In previous posts, I have discussed the issue involving jurors jeopardizing the integrity of their verdict by surfing the internet for extraneous information to assist them in arriving at a verdict.

It has been my experience that jurors want to make the right decision. If they do not believe that the lawyers have done a good enough job providing them with information (evidence), they may be tempted to seek out more information. Therefore it is imperative that the judge fully instruct them on the parameters of their service - what they can do and what they cannot do - during preliminary instructions at the start of the case.

However, I believe that this issue can be addressed even before the jurors are brought to a courtroom for voir dire. It can, and should be addressed during jury orientation.

In Milwaukee County, every Monday and Wednesday, citizens are summoned to the courthouse to begin jury service. There is a program for them before they are sent to individual courts. It consists of a judge who welcomes them and gives them an overview of what they will experience; a welcome by the Clerk of Circuit Court; a video on jury service from the Office of State Courts.

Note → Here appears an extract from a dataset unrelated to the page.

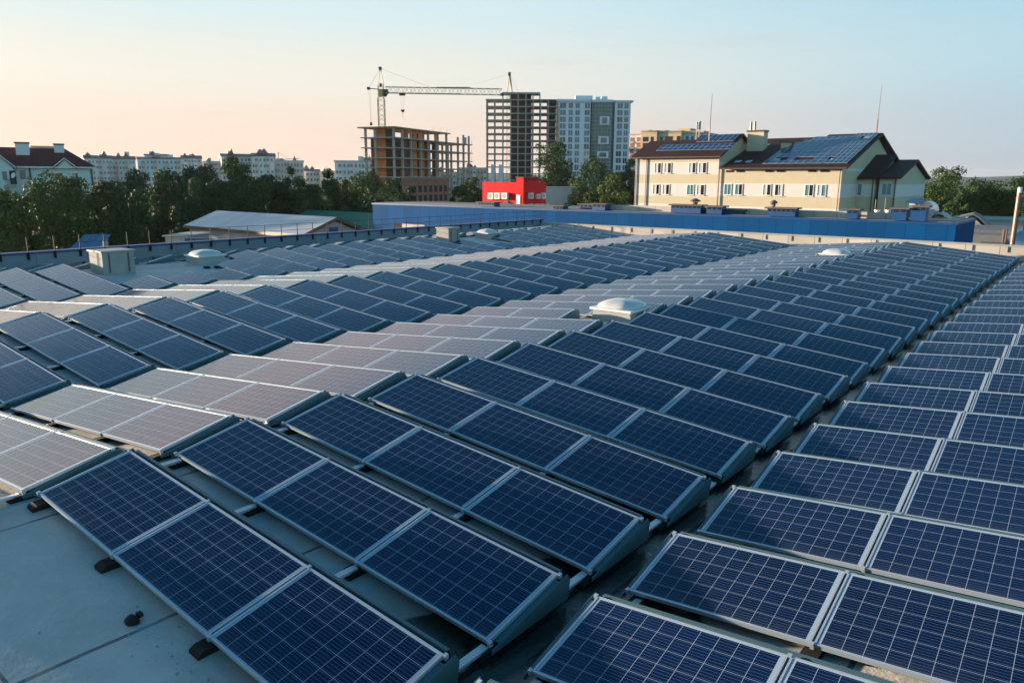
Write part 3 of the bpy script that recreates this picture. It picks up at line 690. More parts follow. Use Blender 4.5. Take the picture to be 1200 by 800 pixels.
wood(-80, 425, 300, 5, 150, 12., .6, 'dark wooded belt before the far flats'); wood(545, 760, 215, 4, 60, 10., .5, 'dark shrubbery between the red building and the towers'); wood(1060, 1330, 330, 6, 90, 11., .7, 'dark wooded belt below the blue hills')
wood(-60, 470, 112, 8, 260, 11.8, .36, 'dark undergrowth below the trees behind the railing', 'undergrowth', .06)

# ------------------------------------------------------------------ windows
def win_meshes(w, h, split=True, left='curtain', right='glass_dark', fr='white', fw=.07, dp=.06):
    key = (round(w, 2), round(h, 2), split, left, right, fr, fw)
    def mk():
        mb = MB()
        if split:
            mb.box(fw, w/2-fw/2, -.02, 0, fw, h-fw, 0).box(w/2+fw/2, w-fw, -.015, 0, fw, h-fw, 1)
        else: mb.box(fw, w-fw, -.02, 0, fw, h-fw, 0)
        a = mb.mesh('window', [M[left], M[right]])
        mb = MB().box(0, fw, -dp, 0, 0, h).box(w-fw, w, -dp, 0, 0, h).box(fw, w-fw, -dp, 0, 0, fw).box(fw, w-fw, -dp, 0, h-fw, h)
        if split: mb.box(w/2-fw/2, w/2+fw/2, -dp, 0, fw, h-fw)
        mb.box(-.06, w+.06, -dp-.1, 0, -.06, -.003)
        return a, mb.mesh('frame', [M[fr]])
    return cached(key, mk)
def window(parent, lx, ly, lz, w, h, rz=0., **k):
    a, f = win_meshes(w, h, **k); o = link('window', a, parent, (lx, ly-.003, lz), rz); link('frame', f, o); return o
def pane_only(parent, lx, ly, lz, w, h, m='glass_blue', rz=0., name='window'):
    me = cached(('pane', round(w, 2), round(h, 2), m), lambda: MB().box(0, w, -.05, 0, 0, h).mesh(name, [M[m]]))
    return link(name, me, parent, (lx, ly-.003, lz), rz)

# ------------------------------------------------------------------ yellow institutional building with solar roofs
Y = FR(0, 0, 0, p=Vector((-58.4, 103, 0)))
t = Y.thing('yellow_building', 'long ochre and pale pink building with brown roofs carrying solar panels', 'building')
xm, xe = Y.X(841.5), Y.X(986); D = 26.
def bands(xa, xb, y0, y1, seq, name='wall'):
    mb = MB()
    for z0, z1, mi in seq: mb.box(xa, xb, y0, y1, z0, z1, mi)
    return mb.build(name, [M['yellow'], M['pinkwhite'], M['trim_white'], M['parapet_beige']], t)
zl = [Y.Z(790, y) for y in (239.2, 230, 215, 204.6, 190.2)]; ztop = Y.Z(790, 184.4)
bands(0, xm, 0, 12, [(0, zl[0]-.6, 1), (zl[0]-.6, zl[0], 2), (zl[0], zl[1], 0), (zl[1], zl[2]-.12, 1), (zl[2]-.12, zl[2], 2), (zl[2], zl[3], 0), (zl[3], zl[4], 1), (zl[4], ztop, 0)])
zr_ = [Y.Z(910, y) for y in (243.2, 230.6, 215.4, 200)]; zre = Y.Z(910, 197.2)
bands(xm+.003, xe, .05, D, [(0, zr_[0]-.5, 1), (zr_[0]-.5, zr_[0], 2), (zr_[0], zr_[1], 0), (zr_[1], zr_[2]-.12, 1), (zr_[2]-.12, zr_[2], 2), (zr_[2], zr_[3], 0), (zr_[3], zre, 1)])
# roofs
zE, zR = ztop+.10, zre+.10
yr2, zr2 = Y.sd(872, 156.6, xm+.45); s_l = (zr2-zE)/(yr2+.55)
yr1 = 5.4; zr1 = zE+s_l*(yr1+.55); xs1 = Y.X(813, yr1)
rl = gable(-.6, xs1, -.55, zE, yr1, zr1, 2*yr1+1, zE-.2).build('roof', M['maroon'], t)
rl2 = gable(xs1+.003, xm+.45, -.55, zE, yr2, zr2, 2*yr2+1, zE).build('roof', M['maroon'], t)
gy, gz = Y.sd(1035, 155.8, xe+.75); s_r = (gz-zR)/(gy+.6)
ry, rz_ = Y.sd(890, 166, xm); ry1 = (ry+.6)*.98-.6; rz1 = zR+s_r*(ry1+.6); xs2 = Y.X(966, ry1+1)
gable(xm+.455, xs2, -.6, zR, ry1, rz1, D+4, zR+1.2).build('roof', M['maroon'], t)
gable(xs2+.003, xe+.75, -.6, zR, gy, gz, D+2.6, zR+1.1).build('roof', M['maroon'], t)
MB().prism([(.05, zre+.003), (gy, gz-.42), (D, zR+.9), (D, zre+.003)], 0, xe-.35, xe).build('gable_wall', M['yellow'], t)
MB().prism([(.05, ztop+.003), (yr2, zr2-.40), (2*yr2, ztop+.003)], 0, xm-.3, xm).build('gable_wall', M['yellow'], t)
for x, z1 in ((.12, zE-.2), (1.85, zE-.2), (xm+.15, zR-.2), (xe-.2, zR-.2)): MB().tube((x, -.1, .0), (x, -.1, z1), .065, n=8).build('downpipe', M['pipe'], t)
MB().box(-.6, xm+.45, -.70, -.555, zE-.22, zE-.06).build('gutter', M['pipe'], t); MB().box(xm+.46, xe+.75, -.75, -.605, zR-.22, zR-.06).build('gutter', M['pipe'], t)
MB().tube((xm+1.6, -.35, zR+.35), (xe, -.35, zR+.35), .03, n=5).build('snow_guard', M['post'], t)
# windows
wh, ww = 1.52, 1.06
for i, (a, rows) in enumerate((((187, 218), 2), ((232, 265), 2), ((347, 380), 2), ((393, 430), 2))):
    for r_, yb in ((0, 203.2), (1, 228.4)):
        x0 = Y.X(720+a[0]/4-(1 if r_ else 0)); lf = 'glass_teal' if (r_ and i == 2) else 'curtain'
        window(t, x0, 0, Y.Z(790, yb), Y.X(720+a[1]/4)-Y.X(720+a[0]/4), wh, left=lf, right=('glass_teal' if lf == 'glass_teal' else 'glass_dark'))
for i, a in enumerate(((517, 552), (568, 604), (700, 738), (755, 792), (897, 938), (955, 997))):
    lf, rt = (('glass_teal', 'glass_teal'), ('glass_teal', 'glass_dark'), ('curtain', 'glass_dark'), ('glass_dark', 'curtain'), ('glass_teal', 'glass_dark'), ('curtain', 'glass_teal'))[i]
    window(t, Y.X(720+a[0]/4), .05, Y.Z(910, 229.4), Y.X(720+a[1]/4)-Y.X(720+a[0]/4), wh, left=lf, right=rt)
for a in ((520, 555), (570, 605), (705, 742), (758, 795), (905, 943), (962, 1003)):
    pane_only(t, Y.X(720+a[0]/4), .05, Y.Z(910, 201.8), Y.X(720+a[1]/4)-Y.X(720+a[0]/4), .27, 'dark')
# annexes at the end gable
aY = 7.2
e1 = Y.f(1029.5, 208, aY); r1 = Y.sd(1051, 181, e1[0]); e2 = Y.f(1056, 207.6, aY+.3); r2 = Y.sd(1077, 187, e2[0])
def annex(xa, xb, y0, ze, yr, zr, sg):
    wz = Y.Z(1010, 216, y0); wz0 = Y.Z(1010, 230.6, y0)
    bands(xa, xb-.55, y0+.5, 2*yr-y0-.5, [(0, wz0, 0), (wz0, wz, 2), (wz, ze-.2, 0)])
    MB().prism([(y0+.5, ze-.197), (yr, zr-.42), (2*yr-y0-.5, ze-.197)], 0, xb-.9, xb-.55).build('gable_wall', M['yellow'], t)
    gable(xa, xb, y0, ze, yr, zr, 2*yr-y0, ze).build('roof', M['maroon'], t)
    MB().tube((xb-.7, y0+.38, 0), (xb-.7, y0+.38, ze-.2), .07, n=8).build('downpipe', M['pipe'], t)
annex(xe+.003, e1[0], aY, e1[1], r1[0], r1[1], 0); annex(e1[0]+.003, e2[0], aY+.3, e2[1], r2[0], r2[1], 1)
window(t, Y.X(1001, aY+.5), aY+.5, Y.Z(1005, 229.2, aY+.5), 1.15, 1.6, left='curtain', right='glass_teal')
window(t, Y.X(1034.5, aY+.8), aY+.8, Y.Z(1040, 229, aY+.8), 1.25, 1.6, left='glass_teal', right='glass_teal')
def roof_pt(x, y, z0, s_, y0, off):
    """where the sight line meets the tilted roof sheet"""
    r = ray(x, y); nrm = Vector((0, -s_, 1)).normalized(); p0 = Vector((Y.o.x, Y.o.y+y0, z0)) + nrm*off
    k = (p0-EYE).dot(nrm)/r.dot(nrm); q = EYE+r*k-Y.o; return q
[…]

It is at this orientation that the judge can impress upon them the requirement that they must rely on only the evidence received in the courtroom to make their factual determinations. I am one of the judges who has signed up for this orientation. I love the opportunity to give them my "insiders" view -- the "real" scoop as I tell them -- about their service and I emphasize that in performing their service they cannot play "Sherlock Holmes." I tell them in no uncertain terms that everything they need to do their job will be provided to them by the lawyers (the evidence) and the court (the law). I further tell them that if they do anything on their own that their verdict will be tainted and the time spent on the case will have been at great expense to the parties and the community -- and for naught.

I am absolutely convinced that the few minutes I devote to this matter is well received and accepted by the jurors and helps them understand their role and helps them "see the light at the end of the tunnel" and thus makes it comfortable for them to traverse through the tunnel as they work towards a fair and just verdict.